FIRESTARTER HOTSHEET:#ISaidWhatISaid: It Is Never About The Hair. It’s Always About Ownership, Conformity & Comfort.

First, and foremost, before I am writer or woman, I am Black.

This story took me to Mama Bear rage. It took 24 hours to calm down enough to focus in order to write.

Andrew Johnson is a Black high school student who has dreadlocks. He was in a wrestling match and was told by the referee (who was accused of making racial comments to another Black official) to cut his dreadlocks because they were too long. Alan Maloney (the ref) told him he has to cut them or forfeit the match!

He cut them. He won the match. And looked devastated after. See the video from Now This by clicking here.

See the tweet from Jamil Smith:

Now that Jamil has set the stage for this, let me break down why this has nothing and everything to do with his hair.

1.) White Supremacy fueled by racism seeks to control and subdue. I am sure when Andrew started growing his dreadlocks, he was aware on how long they should be. I’m sure he was told how long they should be. This referee decided Andrew’s dreadlocks were too long and wanted them cut.

Translation: Who does this boy think he is? I’ll show him.

2.) Black bodies are always useful for the advantages of greater victories. What does this mean? Watch the attitude of the coach. Watch Andrew’s countenance. Watch the attitude of all the adults there. They wanted wanted to win. They needed all of Andrew’s focus and abilities to win. They needed him to ignore what was happening to him. They needed him to decide winning, competition was more important to the humiliation happening to him.

The same things that make Black men dominant and envious in areas of competition, make them targets everywhere else! The coaches let this happen to Andrew because they didn’t care, and couldn’t recognize what was happening to him. But those of us whom are Black, knew exactly what was happening to him!

The entire world saw how the world treats Black men, Black men on a daily basis. Jesse Williams said it best:

Don’t miss this.
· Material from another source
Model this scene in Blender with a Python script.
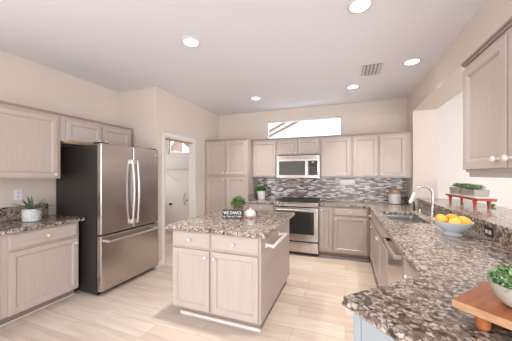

The high school Andrew attends, his coaches, the NJSIAA, just consumed a portion of this young man, only to throw what they didn’t need-what wouldn’t conform–away.

The purpose of a Rorschach test is to assess your personality by what it is you see. If you don’t see this situation as racist; as abusive; and humiliating; then perhaps you’re racist.

3.) Of all the adults in the room, of all that may identify themselves as allies and coaches, they all failed him. The story does not tell where Andrew’s parents are. But I would be in jail. I would be on the news. There is no way that this would happen to my child and I be rendered helpless. The thing about this is there were chances to stop this from happening to him!

And no one did. It’s not acceptable to help Black boys, you know.

No one stood up for him. No one told the referee that he wasn’t going to do this to him. No other teammate stood up for him. The TEAM that needed his gifts, talents and abilities couldn’t stand up for him. This is how oppression works and is rooted! His coach slapped his arm, trying to get him to focus so he could win, rather than stepping in being an adult concerned about the welfare of a child. The concern was the win. Not how Andrew would feel after.

This is a microaggression.

4.) The trauma of this event cannot be overstated. Black children endure this type of abuse, these type of mircoagressions on a daily basis! From how they wear their hair (from color, cut and style), personal style and accessories, they are asked to conform. The microaggessions, the slings and arrows of outrageous fortune, are what Black people have to negotiate on a daily basis.

Systematic racism will tell Black children to conform. Their hair has to conform. It can’t be a distraction. Coded language for it can’t make anyone feel intimidated because their hair can’t do anything similar.

Institutional racism will make all punishments and consequences severe when they do not conform or choose to fight. This same concept will tell those that want to help resist this treatment, that their privilege is more important to protect and value than anything else. That’s why the coach was able to slap his arm and no one else move.

There has to be accountability beyond the referee under investigation. Beyond the coach being talked to. Beyond suing the district. This cannot stand. This ain’t alright. And him winning in spite of, is what Black men have to on a daily basis.